Last week The Times set the internet a flurry by publishing a piece headlined “Young male novelists left on the shelf,” which suggested women in the publishing industry have made it near-impossible to succeed as a contemporary male fiction author. The article was prompted by an interview with the American writer Elizabeth Strout in which she said: “Those women work hard to get where they are and they are good at their jobs, but do I think it’s a good thing? Well, I think that it makes it too narrow. I mean, if it was all male-dominated that would be a bad thing. And if it’s all female-dominated, then that might be just as bad.”
Female writers accounted for 57 per cent of hardback fiction bestsellers and 62 per cent of paperbacks in 2020. Male writers, the author Boris Starling argues in a piece for the Mail Online, have been pushed into script writing over novel-writing due to the female domination of the publishing industry and because they are less likely to accept low advances when they “could be earning more elsewhere”.
The outrage that followed the Times article is understandable. Finally, women are reading more, studying English and creative writing in higher numbers, and yet the absence of men in these fields and the consequential slowing of new male literature is framed entirely as women freezing men out. For centuries the scales have been tipped the other way, but even a moment on the other side seems unbearable.
There is an element of the chicken and egg debate here, in that women read more than men, and men read literature written by women far less than literature written by men (only 19 per cent of the readership of the top 10 bestselling female authors is male). Less demand, less supply. Without a new Philip Roth, maybe the 20-year-old man will be more likely to find sanctuary in Raven Leilani or Margaret Atwood. After all, the point of literature is not only to find yourself in someone else’s writing but to also transport yourself into the mind, body and experiences of people different from yourself.
Of course, the counterargument is that women equally benefit in this way from reading the words of men (we don’t need as much contemporary literature to enable this though – there is plenty in existence). But there is no doubt that what the world needs is a little more empathy, supported by a good dose of imagination to put yourself in the shoes of others. There is little more effective in cultivating this empathy than literature; we should be focusing energy on encouraging boys to read for fun at a school level. Teaching them that they can read any book in the library and undermining the idea that certain books are for boys or girls, or that boys read non-fiction over literature.

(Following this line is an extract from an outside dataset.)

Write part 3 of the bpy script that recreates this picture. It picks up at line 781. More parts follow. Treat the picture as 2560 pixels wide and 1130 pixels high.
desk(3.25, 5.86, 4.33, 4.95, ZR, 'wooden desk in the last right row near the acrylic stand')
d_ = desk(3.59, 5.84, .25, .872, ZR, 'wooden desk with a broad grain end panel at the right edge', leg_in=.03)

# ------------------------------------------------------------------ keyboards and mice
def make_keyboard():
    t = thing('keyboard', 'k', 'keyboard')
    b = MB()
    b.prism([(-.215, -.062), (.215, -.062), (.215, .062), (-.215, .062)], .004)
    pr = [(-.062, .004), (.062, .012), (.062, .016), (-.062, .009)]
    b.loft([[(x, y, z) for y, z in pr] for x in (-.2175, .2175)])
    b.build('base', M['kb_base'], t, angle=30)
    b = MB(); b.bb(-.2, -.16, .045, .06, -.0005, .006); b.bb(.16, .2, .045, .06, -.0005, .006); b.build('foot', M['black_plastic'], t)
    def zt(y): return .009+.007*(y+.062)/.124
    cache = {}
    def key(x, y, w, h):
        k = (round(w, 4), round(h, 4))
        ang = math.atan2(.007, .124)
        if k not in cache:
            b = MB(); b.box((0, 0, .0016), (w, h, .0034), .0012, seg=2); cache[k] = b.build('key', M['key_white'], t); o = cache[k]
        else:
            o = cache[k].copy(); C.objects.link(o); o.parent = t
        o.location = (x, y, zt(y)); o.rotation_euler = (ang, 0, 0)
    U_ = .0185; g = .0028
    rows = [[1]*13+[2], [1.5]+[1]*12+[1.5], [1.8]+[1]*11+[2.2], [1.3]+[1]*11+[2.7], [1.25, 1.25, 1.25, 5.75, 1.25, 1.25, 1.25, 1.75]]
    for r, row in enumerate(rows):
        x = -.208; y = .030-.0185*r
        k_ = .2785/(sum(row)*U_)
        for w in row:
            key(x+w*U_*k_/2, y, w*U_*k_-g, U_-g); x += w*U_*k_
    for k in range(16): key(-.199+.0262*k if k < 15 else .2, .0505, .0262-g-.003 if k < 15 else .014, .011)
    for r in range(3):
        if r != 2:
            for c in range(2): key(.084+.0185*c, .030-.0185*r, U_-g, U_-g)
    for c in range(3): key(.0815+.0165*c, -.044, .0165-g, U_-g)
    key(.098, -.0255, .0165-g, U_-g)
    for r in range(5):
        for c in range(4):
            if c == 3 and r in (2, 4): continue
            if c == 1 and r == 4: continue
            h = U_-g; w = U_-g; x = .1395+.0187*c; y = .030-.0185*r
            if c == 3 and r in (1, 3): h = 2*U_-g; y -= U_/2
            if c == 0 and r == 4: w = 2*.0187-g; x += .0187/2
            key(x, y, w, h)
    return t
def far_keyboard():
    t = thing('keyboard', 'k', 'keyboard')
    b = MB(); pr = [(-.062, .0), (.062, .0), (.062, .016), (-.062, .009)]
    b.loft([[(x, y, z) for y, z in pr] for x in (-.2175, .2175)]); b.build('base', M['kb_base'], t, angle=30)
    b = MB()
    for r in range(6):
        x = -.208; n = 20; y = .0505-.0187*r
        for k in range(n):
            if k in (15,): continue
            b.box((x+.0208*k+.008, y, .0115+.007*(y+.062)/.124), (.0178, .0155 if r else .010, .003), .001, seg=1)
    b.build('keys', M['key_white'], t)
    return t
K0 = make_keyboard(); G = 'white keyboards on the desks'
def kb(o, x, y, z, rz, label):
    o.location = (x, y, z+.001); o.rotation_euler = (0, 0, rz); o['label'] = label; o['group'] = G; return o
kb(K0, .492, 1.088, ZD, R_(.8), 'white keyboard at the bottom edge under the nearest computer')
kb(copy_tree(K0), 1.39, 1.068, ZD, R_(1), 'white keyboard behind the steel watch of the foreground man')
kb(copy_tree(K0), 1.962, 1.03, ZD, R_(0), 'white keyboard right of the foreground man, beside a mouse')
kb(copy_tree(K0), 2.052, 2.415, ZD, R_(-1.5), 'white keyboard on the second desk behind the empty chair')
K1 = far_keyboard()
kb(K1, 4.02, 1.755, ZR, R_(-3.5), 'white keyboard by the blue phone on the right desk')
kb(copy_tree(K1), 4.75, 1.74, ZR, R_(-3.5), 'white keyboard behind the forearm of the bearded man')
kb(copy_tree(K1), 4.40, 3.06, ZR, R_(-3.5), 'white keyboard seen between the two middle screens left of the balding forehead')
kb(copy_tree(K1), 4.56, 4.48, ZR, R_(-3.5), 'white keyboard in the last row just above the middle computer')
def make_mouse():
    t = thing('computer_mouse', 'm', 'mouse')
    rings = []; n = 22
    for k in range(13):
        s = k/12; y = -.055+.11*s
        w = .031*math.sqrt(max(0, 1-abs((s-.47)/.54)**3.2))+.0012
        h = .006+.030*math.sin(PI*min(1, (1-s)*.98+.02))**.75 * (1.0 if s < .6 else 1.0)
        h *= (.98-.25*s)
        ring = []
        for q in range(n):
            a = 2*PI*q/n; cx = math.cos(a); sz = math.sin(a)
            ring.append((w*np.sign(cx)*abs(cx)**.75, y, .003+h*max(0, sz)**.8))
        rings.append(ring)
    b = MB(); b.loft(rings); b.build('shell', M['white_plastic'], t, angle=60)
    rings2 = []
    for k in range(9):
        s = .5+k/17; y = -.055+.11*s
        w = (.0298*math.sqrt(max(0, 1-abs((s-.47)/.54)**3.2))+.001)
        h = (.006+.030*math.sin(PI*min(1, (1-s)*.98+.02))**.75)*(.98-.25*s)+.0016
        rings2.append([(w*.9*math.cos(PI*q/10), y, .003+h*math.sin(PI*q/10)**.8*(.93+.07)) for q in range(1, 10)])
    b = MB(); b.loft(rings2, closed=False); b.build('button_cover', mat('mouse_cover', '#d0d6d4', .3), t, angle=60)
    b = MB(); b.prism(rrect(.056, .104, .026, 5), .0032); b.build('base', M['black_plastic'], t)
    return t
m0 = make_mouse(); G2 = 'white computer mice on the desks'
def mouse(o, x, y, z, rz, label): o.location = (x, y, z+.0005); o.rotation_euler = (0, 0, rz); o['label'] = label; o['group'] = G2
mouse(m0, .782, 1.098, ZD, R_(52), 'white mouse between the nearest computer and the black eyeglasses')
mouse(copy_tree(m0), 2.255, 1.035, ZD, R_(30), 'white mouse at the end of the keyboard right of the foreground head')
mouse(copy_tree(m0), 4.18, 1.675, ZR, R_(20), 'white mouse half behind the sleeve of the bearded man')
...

The point of equality is to create something better, not just a role reversal. Female authors were iced out of literature and the publishing industry (and much of the rest of the world) for so long through a mythical lack of “space”. We now know the success of young, female contemporary authors does not have to be at the cost of young, male contemporary authors and we have the choice to share the space. We need both men and women reading and writing to give the next generation an array of literary voices to be proud of.
Whilst we argue about the success of female novelists, we also ignore a much more pressing issue for the industry. A 2020 UK Publishers Association Study found that only 13 per cent of respondents identified as from black and ethnic minority backgrounds, whilst 26.1 per cent grew up in southeast England and eight per cent of respondents attended an independent or fee-paying school (almost three times higher than the UK average). There are questions of privilege that the industry needs to address. Articles like this in The Times act as distracting fanfare with a clickbait headline.
It is to be expected for the scales to shift as they try to find a balance, but the refusal to share space is something a female-dominated publishing industry should endeavour to change, where a male-dominated one failed to.